Altimo and its opposing partner Norway's Telenor are stepping up a fight for minorities' votes ahead of a crucial March 17 meeting.

March 7, 2011 10:20 by

Russia’s Altimo said on Sunday it wanted independent directors to stay in Vimpelcom’s  board and played down corporate governance concerns after a $6 billion planned purchase of Wind Telecom.

Altimo and its opposing partner Norway’s Telenor , the two key Vimpelcom shareholders, are stepping up a fight for minorities’ votes ahead of a crucial March 17 meeting which will decide whether the deal will go ahead.

Telenor faces an uphill battle to convince independent Vimpelcom shareholders to reject the acquisition of control in Cairo-based Orascom Telecom  and Wind of Italy from Egyptian tycoon Naguib Sawiris.

The bid is backed by Altimo and all of Vimpelcom’s independent directors.

With 36 percent of Vimpelcom’s voting stock, Telenor has said the purchase of Wind makes no strategic or financial sense and has this week referred to the recommendations of shareholder advisory group ISS.

Telenor’s head of mergers and acquisitions Torbjoern Wist told Reuters that ISS recommended a vote against, largely because the deal would undermine Vimpelcom’s corporate governance structure, reducing independent directors’ representation on Vimpelcom’s board.

But in a statement, Altimo said it was committed to keeping independent directors on Vimpelcom’s board once the transaction was completed.

“Altimo believes that the leading role of the three independent directors on Vimpelcom’s supervisory board is a significant component of Vimpelcom’s success,” it said.

The statement said the presence of independent directors in the board was part of the shareholders’ agreement which will not be affected by the Wind deal.

“If, however, for other reasons the shareholders’ agreement were to be cancelled in the future, Altimo will insist that the three independent directors continue to play their role in disabling the key shareholders’ veto over strategic decisions,” Altimo said.

In Cairo, Naguib Sawaris’s office Weather Investments II, which owns the majority of Wind Telecom, said in an emailed statement that it concurred with Altimo.

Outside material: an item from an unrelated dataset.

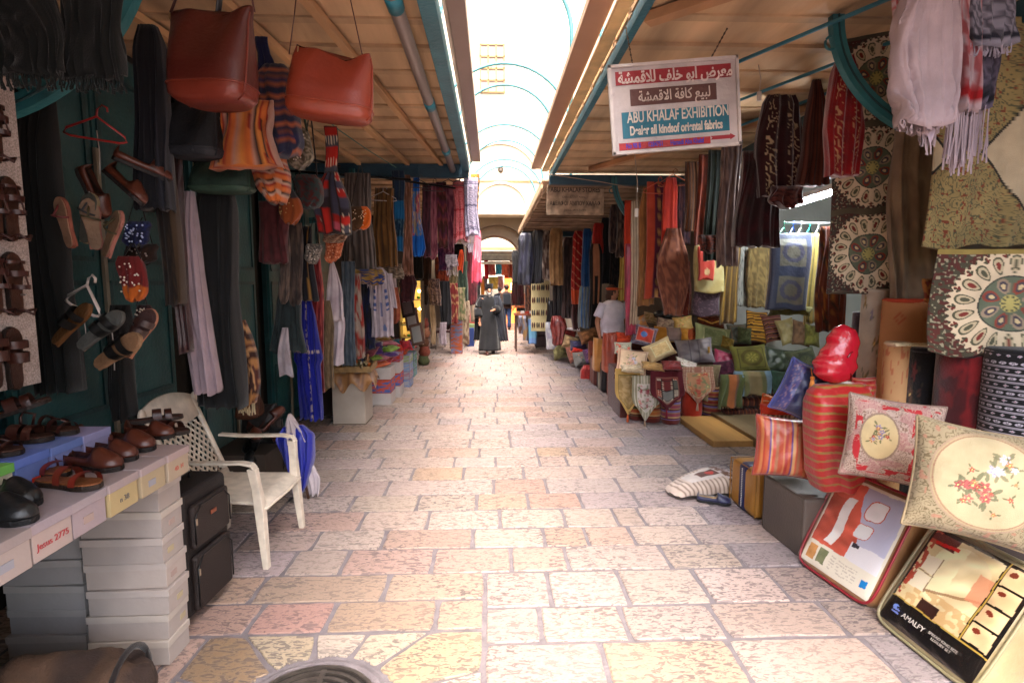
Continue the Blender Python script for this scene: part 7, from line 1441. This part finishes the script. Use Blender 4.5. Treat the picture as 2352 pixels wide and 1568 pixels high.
for i, (nm, k) in enumerate(PK):
    X = -1.62+rg.uniform(-.16, .14); Y = 7.88+(i % 7)*.12; z = (.56 if Y < 8.2 else .70)+.035*(i//3)
    cushion('folded_scarf', '%s folded scarf heaped on the printed boxes' % nm, 'scarf', (X, Y, z+.03), .26, mottled(k, tuple(C(k)*.6), 5), .07, (R(-75+rg.uniform(-15, 15)), R(rg.uniform(-12, 12)), rg.uniform(-.8, .8)), SATIN, .22, 16, seed=i)
for i in range(26):
    nm, k = rg.choice(PK); X = -2.0+rg.uniform(-.35, .35); Y = rg.uniform(7.3, 9.7)
    o = cushion('folded_scarf', 'small folded cloth in the colourful heap behind the boxes', 'scarf', (X, Y, .72+rg.uniform(0, .16)), .24, mottled(tuple(C(k)*.7), tuple(C(k)*.35), 6), .08, (R(-70+rg.uniform(-30, 30)), R(rg.uniform(-20, 20)), rg.uniform(-.8, .8)), CLOTH, .2, 12, seed=i, group='folded cloths heaped on the left stall')
setp(MB().box((-2.05, 8.6, .35), (.62, 2.9, .7), '#2c201c').build('stall_table', CLOTH, None, bev=.01), 'dark cloth covered stall table behind the printed boxes', 'table')
for i in range(16):
    nm, k = rg.choice(PK); o = cushion('folded_scarf', 'small folded cloth on the low far stack of boxes', 'scarf', (-1.62+rg.uniform(-.18, .18), 9.3+rg.uniform(-.15, 1.1), .6+rg.uniform(0, .1)), .2, mottled(tuple(C(k)*.8), tuple(C(k)*.4), 6), .08, (R(-70+rg.uniform(-30, 30)), R(rg.uniform(-20, 20)), rg.uniform(-.8, .8)), CLOTH, .2, 10, seed=i, group='folded cloths on the far boxes')
# trinket basket column, display case, framed pictures
c = at(975, 838, Z=0)
for i in range(5): setp(MB().lathe([(.1, 0), (.13, .08), (.1, .16), (.11, .2)], ['#4c5434', '#7c3c2c', '#5c3c28', '#8c5c44', '#6c2c20'][i], 10).build('small_basket', STRAW, None, smooth=True, loc=(c.x-.02+.02*(i % 2), c.y+.05, i*.2)), '%s basket of the thin column at the foot of the glass case' % words[i], 'basket')
dc = thing('display_case', 'glass case glowing warm gold with shelves of jewellery', 'display case', tuple(at(946, 790, Y=10.0))); _, w_, h_ = bb(925, 650, 976, 795, Y=10.0)
MB().box((0, .2, h_/2), (w_, .04, h_), '#a8843c').build('back_panel', mat('lit_panel', .6, .5, 5, 0, emit=.2), dc)
b = MB()
for q in range(5): b.box((0, .1, h_*(.1+.2*q)), (w_, .2, .015), '#8c8c70')
b.build('shelves', PLASTIC, dc)
for s in (-1, 1): MB().box((s*w_/2, .05, h_/2), (.03, .3, h_), '#7c7058').build('frame', METAL, dc)
b = MB(); rg = random.Random(7)
for i in range(60): b.ball((rg.uniform(-.45, .45)*w_, .04, h_*(.11+.2*rg.randint(0, 4))+.03), rg.uniform(.01, .028), rg.choice(['#c8a048', '#e8d090', '#3c8c4c', '#a84c2c', '#d8b060']), 5)
b.build('jewellery', METAL, dc)
LAMP = mat('lit_bulb', .5, 0, 1, 0, base='#ffb070', emit=14)
b = MB()
for z in (.84, .56, .22): b.ball((w_*.38, -.02, h_*z), .022, '#ffffff', 6)
b.build('bulb', LAMP, dc)
for i, (x, y, a) in enumerate([(950, 735, .3), (962, 770, .3), (940, 705, .25)]): 
    o = thing('framed_picture', ['upper leaning framed picture in front of the glass case', 'lower leaning framed picture in front of the glass case', 'small dark framed picture leaning behind the others'][i], 'picture', tuple(at(x, y+22, Y=9.6-.1*i)), (R(-8), R(-14), R(-20)))
    MB().box((0, 0, .19), (.26, .02, .38), ['#4c2c24', '#5c4034', '#2c1c1c'][i]).build('frame', WOOD, o, bev=.003); MB().box((0, -.012, .19), (.17, .004, .28), ['#8c8480', '#8c8c88', '#5c4c4c'][i]).build('print', CARD, o)
setp(MB().ball((0, 0, 0), .03, '#ffffff', 8).build('light_bulb', mat('white_bulb', .5, 0, 1, 0, base='#ffffff', emit=30), None, smooth=True, loc=tuple(at(938, 435, Y=9.5))), 'small bright bulb glowing between the scarves', 'lamp')
# padded banquet chair
ch = thing('padded_chair', 'dark metal chair with a maroon padded seat and round back at the far left', 'chair', tuple(at(1012, 800, Z=0)), (0, 0, R(-65)))
MB().box((0, 0, .46), (.42, .42, .05), '#3c1418').build('seat', CLOTH, ch, bev=.02)
b = MB(); b.lathe([(.2, -.02), (.22, 0), (.2, .02)], '#3c1418', 20, c=(0, .21, .74), M=Matrix.Rotation(math.pi/2, 3, 'X'), sy=1.15); b.build('backrest', CLOTH, ch, smooth=True)
for sx in (-1, 1):
    MB().tube([(sx*.2, .2, 0), (sx*.2, .2, .5), (sx*.19, .24, .9)], .012, '#1c1814', 6).build('leg', METAL, ch); MB().tube([(sx*.2, -.2, 0), (sx*.2, -.18, .46)], .012, '#1c1814', 6).build('leg', METAL, ch)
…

“As a possible future significant minority shareholder, Weather Investments II firmly believes that the newly combined entity should adhere to international best practices in corporate governance, including providing for an important role for the three independent directors on the VimpelCom supervisory board,” the statement said.

It said the independent directors played a significant role in “disabling the key shareholders’ veto in relation to strategic decisions.”